Exercise aim: In how many lines of the data does the word "image" appear? Give the number by itself.

*** Provided records

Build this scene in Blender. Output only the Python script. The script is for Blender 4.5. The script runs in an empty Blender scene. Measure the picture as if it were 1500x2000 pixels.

******
*** Provided records

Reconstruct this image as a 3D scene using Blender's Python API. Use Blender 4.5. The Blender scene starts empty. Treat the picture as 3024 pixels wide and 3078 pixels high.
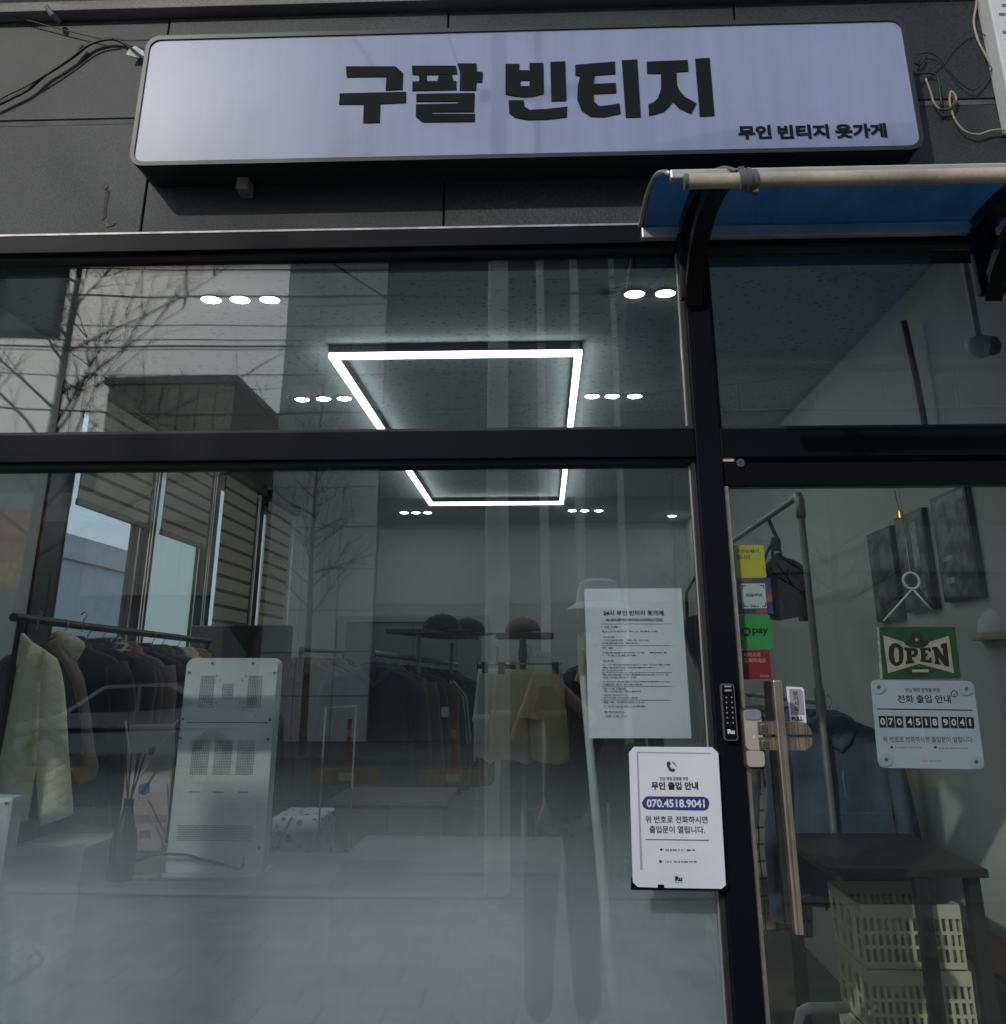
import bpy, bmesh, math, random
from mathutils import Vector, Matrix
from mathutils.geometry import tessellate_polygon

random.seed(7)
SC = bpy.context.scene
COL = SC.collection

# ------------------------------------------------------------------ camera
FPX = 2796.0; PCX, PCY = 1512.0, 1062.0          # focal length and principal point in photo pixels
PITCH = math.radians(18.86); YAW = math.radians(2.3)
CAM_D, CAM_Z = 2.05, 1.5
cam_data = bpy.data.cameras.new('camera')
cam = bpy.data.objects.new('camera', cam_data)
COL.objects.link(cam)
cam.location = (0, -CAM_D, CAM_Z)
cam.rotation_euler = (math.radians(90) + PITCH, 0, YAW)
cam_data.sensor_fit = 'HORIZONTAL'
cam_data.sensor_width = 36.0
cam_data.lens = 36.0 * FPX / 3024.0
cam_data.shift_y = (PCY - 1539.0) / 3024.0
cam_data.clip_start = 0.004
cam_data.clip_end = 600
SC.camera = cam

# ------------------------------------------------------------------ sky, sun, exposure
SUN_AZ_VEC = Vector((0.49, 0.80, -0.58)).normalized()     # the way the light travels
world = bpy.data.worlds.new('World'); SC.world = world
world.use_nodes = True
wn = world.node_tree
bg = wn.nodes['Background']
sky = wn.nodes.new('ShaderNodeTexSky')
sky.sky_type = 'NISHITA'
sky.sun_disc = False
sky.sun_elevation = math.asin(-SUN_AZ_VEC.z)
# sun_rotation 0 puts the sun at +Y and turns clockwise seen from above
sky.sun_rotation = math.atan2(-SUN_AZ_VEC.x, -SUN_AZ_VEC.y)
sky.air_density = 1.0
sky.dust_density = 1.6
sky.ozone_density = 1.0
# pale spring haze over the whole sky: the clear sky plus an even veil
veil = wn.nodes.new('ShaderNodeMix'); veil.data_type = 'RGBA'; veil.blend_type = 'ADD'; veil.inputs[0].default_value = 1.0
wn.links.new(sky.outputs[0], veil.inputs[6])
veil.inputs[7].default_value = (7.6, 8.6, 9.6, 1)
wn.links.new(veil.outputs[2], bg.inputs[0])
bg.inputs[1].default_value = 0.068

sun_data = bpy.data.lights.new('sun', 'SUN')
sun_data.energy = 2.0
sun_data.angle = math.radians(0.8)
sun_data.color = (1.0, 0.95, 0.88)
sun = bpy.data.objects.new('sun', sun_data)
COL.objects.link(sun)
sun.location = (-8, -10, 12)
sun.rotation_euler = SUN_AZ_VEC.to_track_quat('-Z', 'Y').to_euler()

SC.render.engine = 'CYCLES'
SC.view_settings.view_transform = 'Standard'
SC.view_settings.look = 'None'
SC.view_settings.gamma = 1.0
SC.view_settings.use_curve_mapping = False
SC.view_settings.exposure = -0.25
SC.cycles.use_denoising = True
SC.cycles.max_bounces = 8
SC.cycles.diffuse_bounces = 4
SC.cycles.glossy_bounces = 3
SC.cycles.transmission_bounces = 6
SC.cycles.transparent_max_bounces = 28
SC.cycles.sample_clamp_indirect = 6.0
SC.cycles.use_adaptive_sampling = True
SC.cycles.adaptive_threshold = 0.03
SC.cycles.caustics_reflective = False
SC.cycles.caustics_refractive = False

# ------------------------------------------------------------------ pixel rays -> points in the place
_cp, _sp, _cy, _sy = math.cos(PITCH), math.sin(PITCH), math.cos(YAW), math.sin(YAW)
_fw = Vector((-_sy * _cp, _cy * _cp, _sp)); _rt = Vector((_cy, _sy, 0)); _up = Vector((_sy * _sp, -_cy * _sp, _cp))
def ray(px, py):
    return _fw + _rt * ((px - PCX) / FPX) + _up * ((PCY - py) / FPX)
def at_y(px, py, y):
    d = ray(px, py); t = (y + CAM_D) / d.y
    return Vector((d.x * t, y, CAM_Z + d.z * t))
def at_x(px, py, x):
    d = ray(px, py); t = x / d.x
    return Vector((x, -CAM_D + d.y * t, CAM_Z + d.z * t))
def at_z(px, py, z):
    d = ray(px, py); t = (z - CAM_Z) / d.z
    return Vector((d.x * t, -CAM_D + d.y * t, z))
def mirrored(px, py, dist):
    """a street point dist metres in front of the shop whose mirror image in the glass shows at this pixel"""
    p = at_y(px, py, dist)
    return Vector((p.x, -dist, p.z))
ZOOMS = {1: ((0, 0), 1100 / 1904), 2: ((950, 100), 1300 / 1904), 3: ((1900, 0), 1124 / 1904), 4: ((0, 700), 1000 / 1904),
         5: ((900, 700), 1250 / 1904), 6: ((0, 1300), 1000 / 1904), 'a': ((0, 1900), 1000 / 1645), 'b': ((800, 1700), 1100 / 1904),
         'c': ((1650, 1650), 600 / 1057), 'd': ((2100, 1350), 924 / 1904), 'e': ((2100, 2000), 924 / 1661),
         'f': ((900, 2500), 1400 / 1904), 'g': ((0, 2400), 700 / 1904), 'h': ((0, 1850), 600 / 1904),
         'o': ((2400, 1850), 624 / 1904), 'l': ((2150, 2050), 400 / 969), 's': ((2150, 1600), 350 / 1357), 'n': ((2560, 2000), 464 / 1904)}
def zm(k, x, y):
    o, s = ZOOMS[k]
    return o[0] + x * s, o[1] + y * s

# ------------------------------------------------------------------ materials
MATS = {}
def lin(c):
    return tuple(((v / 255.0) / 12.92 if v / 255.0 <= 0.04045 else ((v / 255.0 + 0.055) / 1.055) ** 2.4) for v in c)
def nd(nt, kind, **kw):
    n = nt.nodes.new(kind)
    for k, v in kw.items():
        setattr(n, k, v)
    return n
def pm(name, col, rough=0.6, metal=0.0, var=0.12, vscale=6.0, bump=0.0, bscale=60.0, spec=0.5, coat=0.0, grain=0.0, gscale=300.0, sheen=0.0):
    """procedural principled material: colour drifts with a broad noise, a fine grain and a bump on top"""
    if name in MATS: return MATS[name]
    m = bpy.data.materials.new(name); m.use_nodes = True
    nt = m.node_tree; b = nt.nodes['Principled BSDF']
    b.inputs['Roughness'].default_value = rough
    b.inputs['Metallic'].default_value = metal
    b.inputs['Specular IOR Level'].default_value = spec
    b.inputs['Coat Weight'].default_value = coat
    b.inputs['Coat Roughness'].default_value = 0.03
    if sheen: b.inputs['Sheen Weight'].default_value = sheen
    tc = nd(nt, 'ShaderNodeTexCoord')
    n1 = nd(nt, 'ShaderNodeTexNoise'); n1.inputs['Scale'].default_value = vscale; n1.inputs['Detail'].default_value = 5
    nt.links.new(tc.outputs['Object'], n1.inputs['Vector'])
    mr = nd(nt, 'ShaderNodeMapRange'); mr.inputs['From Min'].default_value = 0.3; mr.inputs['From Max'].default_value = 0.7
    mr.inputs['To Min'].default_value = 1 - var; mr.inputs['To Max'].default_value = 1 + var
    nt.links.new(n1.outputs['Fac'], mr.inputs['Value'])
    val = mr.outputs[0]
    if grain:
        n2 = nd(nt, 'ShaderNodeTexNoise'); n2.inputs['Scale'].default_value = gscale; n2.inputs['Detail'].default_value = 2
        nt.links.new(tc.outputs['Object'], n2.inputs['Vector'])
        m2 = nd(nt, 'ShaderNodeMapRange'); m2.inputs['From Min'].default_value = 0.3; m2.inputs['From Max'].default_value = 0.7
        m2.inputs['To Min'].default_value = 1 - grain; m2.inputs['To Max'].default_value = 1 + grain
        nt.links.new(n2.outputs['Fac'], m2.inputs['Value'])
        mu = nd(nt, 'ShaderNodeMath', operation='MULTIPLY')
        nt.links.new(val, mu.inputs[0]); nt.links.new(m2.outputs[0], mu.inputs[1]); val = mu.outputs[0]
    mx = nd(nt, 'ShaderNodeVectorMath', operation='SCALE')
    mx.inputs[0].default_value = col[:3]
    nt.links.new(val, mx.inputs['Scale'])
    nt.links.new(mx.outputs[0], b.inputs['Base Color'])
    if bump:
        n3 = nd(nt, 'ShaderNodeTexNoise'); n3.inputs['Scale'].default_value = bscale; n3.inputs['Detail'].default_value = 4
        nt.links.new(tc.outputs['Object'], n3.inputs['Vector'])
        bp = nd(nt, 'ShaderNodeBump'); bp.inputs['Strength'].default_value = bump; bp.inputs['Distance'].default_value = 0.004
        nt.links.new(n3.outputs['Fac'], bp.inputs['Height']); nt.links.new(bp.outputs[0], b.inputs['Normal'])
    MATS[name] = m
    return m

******

Response for this exercise: 2